2. You are your best advocate. No one else is going to chart the course for you. Trust your instincts, do what works for you, and know that there’s no single “right” way to run a lab.


3. Build your community. Inside and outside your institution, find the people you can count on — for advice, troubleshooting, or simply reminding you why you love science in the first place.


4. Ask for help. Pretending you have all the answers just wastes time. If you don’t know the answer, or could use a second (or fourth) opinion, just ask — the best ideas often start that way.

 

5. Transparency is key. I tell my team what I expect and ask what they need from me. I try to set expectations early, check in often, and adjust along the way. There’s no one-size-fits-all mentoring strategy, and knowing their priorities helps me support them better.

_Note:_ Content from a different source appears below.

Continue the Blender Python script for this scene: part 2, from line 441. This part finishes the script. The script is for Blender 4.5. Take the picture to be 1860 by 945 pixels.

6. Make time for family and friends. No one will set that balance for you. When I’m home, I’m with my family — unless a big grant deadline is looming. I try to lead by example so my team sees it’s possible to care about both the science and your life outside it.


7. Start small, grow deliberately. Expanding changes how you think about science and leadership. It’s tempting to take on everything at once, but intentional growth keeps you from burning out — or burning through your resources.


8. Let go (a little). The work won’t always be done the way you’d do it, and that’s okay. Trust is the only way to scale what’s possible.


Starting a lab is equal parts exhilarating and humbling. It’s chasing the science you love, building a space for others to grow, and figuring out how to do it in a way that works for you. There’s no perfect formula — just the version you create, one decision (and sometimes one hard lesson) at a time.